Bessent was chosen after an internal tussle among Trump’s aides over the job. Howard Lutnick, Trump’s transition team co-chair and the chief executive of Cantor Fitzgerald, made a late pitch to secure the Treasury secretary role for himself.
As Trump was making his decision, skeptics of Bessent raised concerns about his ties to Soros and suggested that he was not a true believer in tariffs. However, he won the public support of key advisers to Trump such as Larry Kudlow and Stephen Bannon, who viewed him as the best choice.
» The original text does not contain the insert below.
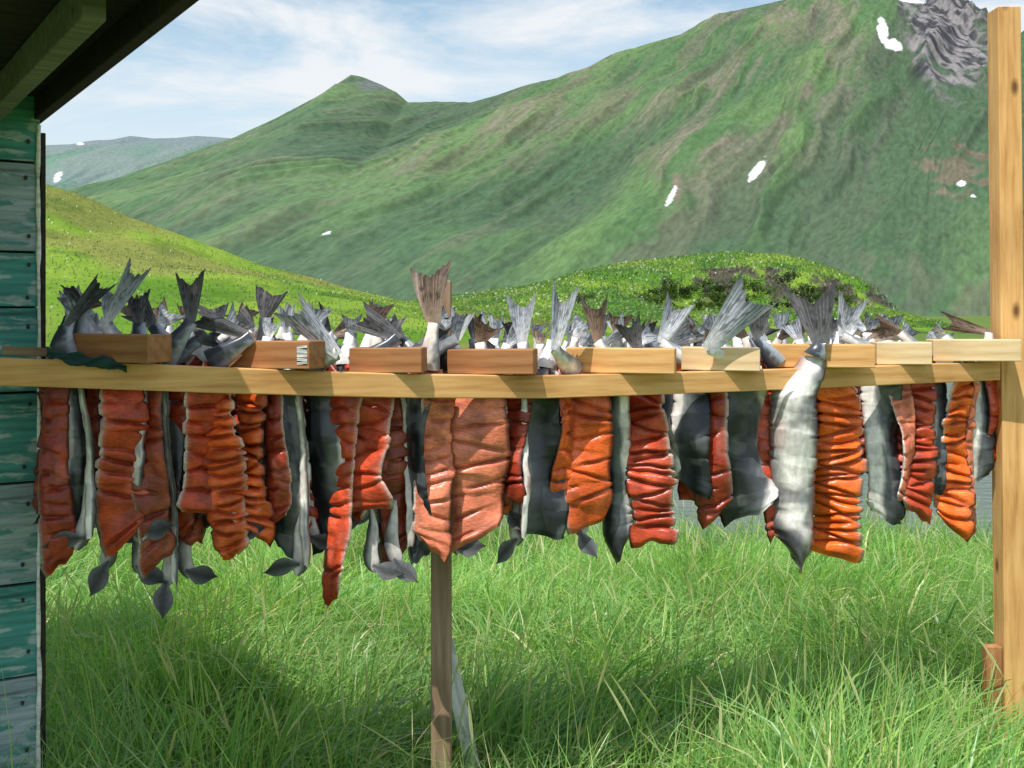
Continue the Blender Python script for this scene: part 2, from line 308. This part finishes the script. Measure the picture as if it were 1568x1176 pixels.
# ---------- rack
RA=np.array([-1.213,2.6]); RB=np.array([1.742,3.9])
def rail_t(px): r=(px-CX)/F; return (1.213+2.6*r)/(2.955-1.3*r)
def rail_d(px): return 2.6+1.3*rail_t(px)
_rp=[(-200,560),(0,569),(200,577),(350,583),(600,591),(830,593),(1100,585),(1330,576),(1530,568),(1600,566)]
def rail_py(px): return float(np.interp(px,[a for a,_ in _rp],[b for _,b in _rp]))
rack=empty("fish_drying_rack")
def rail(name,pxs,off,dz,th,hgt,mat):
    n_=len(pxs); dr=np.array([.915,.403,0]); nr=np.array([-.403,.915,0]); base=W(pxs[0],rail_py(pxs[0]),rail_d(pxs[0]))
    ss=[];zz=[]
    for p in pxs: q=W(p,rail_py(p),rail_d(p)); ss.append((q-base)@dr); zz.append(q[2]-base[2])
    vs=[]
    for s,z in zip(ss,zz):
        for (a,b_) in ((0,-1),(th,-1),(th,1),(0,1)): vs.append((s,a,z+b_*hgt/2))
    me=bpy.data.meshes.new(name); fs=[]
    for i in range(n_-1):
        for k in range(4): fs.append((i*4+k,i*4+(k+1)%4,i*4+4+(k+1)%4,i*4+4+k))
    fs+= [(3,2,1,0),tuple((n_-1)*4+k for k in range(4))]
    me.from_pydata(vs,[],fs); me.materials.append(mat); o=bpy.data.objects.new(name,me); link(o)
    o.location=base+nr*off+[0,0,dz]; o.rotation_euler=(0,0,math.atan2(.403,.915)); o.parent=rack
    b=o.modifiers.new("bevel",'BEVEL'); b.width=.003; b.segments=2; b.limit_method='ANGLE'
    return o
rail("front_rail",list(range(-60,1540,100))+[1533],0,0,.040,.066,M_pine)
rail("back_rail",list(range(-60,1540,100))+[1533],.50,0,.040,.066,M_brown)
for k,off in enumerate((.18,.32)): rail("hanging_pole_%d"%(k+1),list(range(0,1540,100)),off,.045,.022,.022,M_grey)
blk=[(76,272,531,42,M_brown,-24,.0),(345,500,543,42,M_brown,-20,.01),(535,655,551,38,M_brown,-6,.01),(683,826,556,38,M_brown,-10,.01),(863,1040,556,38,M_pine,-12,.0),(1040,1166,555,35,M_pale,-10,.01),(1167,1340,550,35,M_pine,-8,-.01),(1336,1424,545,34,M_pale,-5,.0),(1420,1560,536,33,M_pale,-4,-.03)]  # brown on the left blocks stands in for the roof's shade
for i,(a,b_,yc,h,mat,yaw,do) in enumerate(blk):
    pc=(a+b_)/2; d=rail_d(pc)+.04+do; c=W(pc,yc,d); hm=h/F*d; c[2]=W(pc,rail_py(pc),rail_d(pc))[2]+.033+hm/2+.0015
    if i==8: c=W(pc,yc,d)
    ln=(b_-a)/F*d*.93
    o=board("spacer_block_%d"%(i+1),c,(ln,.085,hm),mat,rack,(0,random.uniform(-.01,.01),math.radians(yaw)))
    if i==1:
        m,nt,bb=newmat("barcode_label"); wv=nt.nodes.new("ShaderNodeTexNoise"); wv.inputs["Scale"].default_value=1; wv.inputs["Detail"].default_value=0
        nt.links.new(mapping(nt,(10,10,420)),wv.inputs["Vector"]); rr=ramp(nt,[(.47,(.03,.03,.03)),(.5,(.8,.8,.78))]); nt.links.new(wv.outputs[0],rr.inputs[0]); nt.links.new(rr.outputs[0],bb.inputs["Base Color"])
        t_=board("price_label",(0,0,0),(.030,.001,.05),m,None,bev=.0003); t_.parent=o; t_.location=(ln/2-.020,-.0432,0)
def post(name,px,ytop,d,wpx,mat,depth=.04,px2=None,yb=None):
    a=W(px,ytop,d); bt=np.array([((px2 or px)-CX)/F*d,d,-.5]); c=(a+bt)/2; ln=np.linalg.norm(a-bt)
    dr=Vector(a-bt).normalized(); yv=Vector((0,1,0)); zv=dr.cross(yv).normalized(); M=Matrix((dr,zv.cross(dr),zv)).transposed()
    return board(name,c,(ln,depth,wpx/F*d),mat,rack,M=M)
dR=rail_d(1540)+.05
post("end_post",1537,15,dR,35,M_pine,.09,px2=1551)
post("end_post_brace",1519,988,dR-.02,24,M_brown,.04)
post("middle_post",676,430,rail_d(676)+.30,30,M_grey,.07)
o=board("leaning_board",W(712,1120,3.65),(.62,.02,.05),M_white,rack,(0,math.radians(78),0)); o.parent=rack
n1,n2=40,8; u=np.linspace(0,1,n1)[:,None]*np.ones((1,n2)); s=np.ones((n1,1))*np.linspace(-1,1,n2)[None]
px=72+122*u; py=np.interp(u,[0,.1,.5,.8,1],[538,544,553,556,566])+s*np.interp(u,[0,.3,.7,1],[4,9,8,5])+2*np.sin(u*17+s*2)
dd=2.600+ (rail_d(130)-2.6)+ (u-.5)*.085-.022+.006*np.sin(u*23+s*4)
P=np.stack([(px-CX)/F*dd,dd,EYE-(py-HY)/F*dd],-1).reshape(-1,3)
oc=mesh_np("cloth_strip",P,gridq(n1,n2),[M_cloth]); sm=oc.modifiers.new("thick",'SOLIDIFY'); sm.thickness=.004
# ---------- fish
TONE={'red':(.46,.055,.018),'orange':(.62,.098,.015),'bright':(.80,.14,.012),'pink':(.66,.18,.095),'brown':(.26,.042,.018),'dk':(.31,.034,.014)}
class Fish:
    def __init__(s): s.v=[];s.q=[];s.m=[];s.c=[];s.n=0
    def add(s,v,q,m,c): s.v.append(v);s.q.append(q+s.n);s.m.append(m);s.c.append(c);s.n+=len(v)
    def make(s,name): return mesh_np(name,np.concatenate(s.v),np.concatenate(s.q),[M_flesh,M_skin,M_fin],np.concatenate(s.m),np.concatenate(s.c))
def fillet(fs,hinge,xc,yd,zb,wid,yaw,tone,white,mir,NT=130,NS=15,point=False,skew=None,sp=.038,T=.016,topw=.3,taper=.3):
    z0=hinge[2]; Ln=z0-zb; t=np.linspace(0,1,NT); sd_=random.randint(0,999); heavy=sp<.033
    edges=[];p=.085+random.uniform(0,.03)
    while p<Ln-.025: edges.append(p); p+=sp*random.uniform(.6,1.5)
    if skew is None: skew=random.uniform(-.38,.38)
    ns=2*NS-2; sl=np.concatenate([np.linspace(-1,1,NS),np.linspace(1,-1,NS)[1:-1]])
    isf=np.concatenate([np.ones(NS),np.zeros(NS-2)])
    S,Tt=np.meshgrid(sl,t); dist=Tt*Ln
    g=np.zeros_like(S); last=np.zeros_like(S)+.03; nxt=np.zeros_like(S)+Ln; wseg=np.ones_like(S); xseg=np.zeros_like(S); tilt=np.zeros_like(S); seg=np.zeros_like(S); dep=np.zeros_like(S)
    rnd=np.random.default_rng(sd_)
    for k,e in enumerate(edges):
        slant=rnd.uniform(-.3,.3)*wid; ce=e+slant*S*.5+.010*(abs(S)-.5)*rnd.uniform(-1,1)+.006*(vnoise(S*2.5,0*S,k+sd_)-.5)
        reach=rnd.uniform(-.9 if not heavy else .2,1.4); side_=rnd.choice([-1,1]); pres=smooth(reach+.2,reach-.2,S*side_) if reach<1 else np.ones_like(S)
        st_=rnd.uniform(.45 if not heavy else .8,1)
        g=np.maximum(g,np.exp(-(abs(dist-ce)/(.0042 if not heavy else .0048))**2)*st_*pres)
        m_=dist>ce; last=np.where(m_,ce,last); nxt=np.where(m_,Ln,np.minimum(nxt,ce)); hv=1.7 if heavy else 1
        wseg=np.where(m_,1+rnd.uniform(-.07,.05)*hv,wseg); xseg=np.where(m_,rnd.uniform(-.003,.003)*hv,xseg); tilt=np.where(m_,rnd.uniform(-.12,.24)*st_*hv,tilt); seg=np.where(m_,k+1.,seg); dep=np.where(m_,st_*pres,dep)
    frac=np.clip((dist-last)/np.maximum(nxt-last,.004),0,1)
    soft=smooth(0,.25,frac)*smooth(1,.8,frac)
    w_=topw+(1-topw)*smooth(0,.10/Ln,Tt); w_=w_*(1+.18*(vnoise(Tt*4,0*Tt,sd_)-.5)*2)
    if point: w_=w_*(1-.80*smooth(.84,1.0,Tt)**1.4)
    else: w_=w_*(1-taper*smooth(.90,1.0,Tt)**2)
    w_=w_*(1-(.24 if heavy else .12)*g*smooth(.35,1,abs(S)))*(1+(wseg-1)*soft)
    wv=w_*wid*.5
    th=T*smooth(0,.06,Tt)*(1-smooth(.96,1,Tt)*.97)*(.75+.35*vnoise(Tt*5,S,sd_))
    prof=(1-abs(S)**3.5)
    nf=prof*(th*(1-.88*g)+ (.0075 if heavy else .0050)*np.sin(np.pi*frac)**.6*soft*dep + frac*tilt*.045*soft)
    nk=-th*.35*prof+ .0010*np.sin(seg*1.7)*prof*soft
    off=np.where(isf[None,:]>0,nf,nk)
    curl=random.uniform(-.3,.5)
    if point: curl=.9
    off=off+curl*(S**2)*wid*.35 + .012*np.sin(Tt*6+sd_)+ .18*wid*(vnoise(Tt*4,S*.8,sd_+2)-.5)
    yw=yaw+math.radians(26)*np.sin(Tt*random.uniform(2,5)+sd_)*(0.4 if point else 1)
    bl=smooth(0,.2,Tt); cx=hinge[0]*(1-bl)+xc*bl+.010*np.sin(Tt*3.2+sd_)*bl; cy=hinge[1]*(1-bl)+yd*bl
    zz=z0-dist-skew*S*mir*wid*smooth(.7,1,Tt)-.02*(vnoise(S*2,0*S,sd_+5)-.5)*smooth(.9,1,Tt)
    sx_=S*wv+xseg*soft
    x=cx+np.cos(yw)*sx_+np.sin(yw)*off; y=cy+np.sin(yw)*sx_-np.cos(yw)*off
    V=np.stack([x,y,zz],-1).reshape(-1,3)
    tn=A(TONE[tone]); n_=fbm(dist*45,S*2.5,2,sd_+4); n2_=fbm(dist*9,S*1.2,2,sd_+24)
    cf=tn*((.5+.9*n_)*(.6+.8*n2_))[...,None]; cf=L(cf,tn*A([.42,.25,.22]),g*.9); cf=L(cf,cf*1.15+A([.04,.02,.008]),smooth(.5,1,frac)*soft*.8*dep)
    stripe=(.5+.5*np.sin(dist*700+abs(S)*16+seg))**2; cf=L(cf,cf*1.25+A([.09,.055,.045]),stripe*(.55 if tone=='pink' else .22))
    pale=smooth(.60,.8,vnoise(dist*22,S*1.6,sd_+14)); cf=L(cf,cf*1.1+A([.13,.075,.055]),pale*.5)
    cf=L(cf,A([.68,.40,.30]),smooth(.80,1,S*mir)*.85)
    cf=L(cf,tn*.30,smooth(.88,1,-S*mir)*.6)
    u=np.clip((S*mir+1)/2+ (vnoise(dist*18,S*2,sd_)-.5)*.16,0,1); dark=A([.014,.017,.022]); mid=A([.095,.105,.115]); wh=A([.72,.69,.65])
    thr=1-white
    ck=L(L(np.ones(x.shape+(3,))*dark,mid,smooth(thr-.42,thr-.04,u)),wh,smooth(thr-.03,thr+.10,u))
    band=smooth(.55,.70,fbm(dist*14+seg*3,S*1.3,2,sd_+50)); ck=L(ck,A([.20,.21,.22]),band*.35*(u<thr))
    vr=np.where(u>thr,.25,.8); ck=ck*(1-vr/2+vr*fbm(dist*30,S*1.5,2,sd_+8))[...,None]*(1+.18*np.sin(seg*1.7))[...,None]
    if white>.6:
        ck=L(ck,A([.15,.15,.165]),smooth(.55,.72,fbm(dist*13,S*.9,2,sd_+3))*.75)
        ck=L(ck,A([.07,.075,.085]),.85*smooth(.30,.95,S if point else -S*mir))  # grey gradient paints side shading into the white skin
        ck=L(ck,A([.60,.38,.33]),smooth(.6,.8,vnoise(dist*9,S,sd_+31))*.35)
    ck=L(ck,A([.018,.02,.024]),smooth(.80,.90,Tt+.06*S)*.95 if point else 0*Tt)
    C=np.where(isf[None,:,None]>0,cf,ck); C[:,0]=ck[:,0]; C[:,NS-1]=ck[:,NS-1]*.5+cf[:,NS-1]*.5
    q=gridq(NT,ns,True); mi=np.tile(np.where(np.arange(ns)<NS-1,0,1),NT-1)
    fs.add(V,q,mi,np.clip(C,0,1).reshape(-1,3))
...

The challenge now for Bessent will be remaining in Trump’s good graces as the president-elect once again looks to upend the international trading system and rewrite the tax code. Trump’s first Treasury secretary, Steven Mnuchin, often tried to dissuade Trump from imposing new tariffs and would attempt to calm markets as trade tensions flared. Still, he managed to maintain the trust of Trump.
Stanley Druckenmiller, a hedge fund investor who worked with Bessent at Soros Fund Management, said that while Bessent is soft-spoken, he can also be “tough and persuasive” and that has the right temperament to work for a demanding boss like Trump.
“If anybody can handle it, it’s Scott,” Druckenmiller said.

Erica Payne, president of Patriotic Millionaires, wasn’t as excited as the Wall Street banksters are about Bessent. She urged her members to oppose his confirmation, noting that as the founder ofKey Square Capital Management, he’s “had years of inconsistent returns that has resulted in a 90% decline in his hedge funds’ assets. But he won his biggest bet yet when he gambled on Donald Trump winning a second term, and it paid off extraordinarily. If confirmed, Bessent would lead the agency in charge of funding and paying bills of the federal government, and ensuring payments of Social Security and Veteran Benefits. The problem? Bessent has gone on record calling for deregulating the economy. The deregulation Bessent has in mind won't grow the economy or create jobs, it'll just make him, Trump, and their billionaire friends even wealthier. With Bessent leading the Treasury Department, the inequity in our economy will continue to grow at staggering levels. Bessent's personal and corporate donations during the 2024 election were an investment in killing regulations of the financial industry, protecting the carried-interest loophole, and putting himself in a position of power close to Donald Trump. The carried interest loophole allows private equity and hedge fund managers to claim large portions of their income as investment gains— which allows them to pay a lower tax rate than nurses, teachers, and sanitation workers. It is the epitome of everything that is wrong with our tax code, and Scott Bessent has benefited greatly from it.”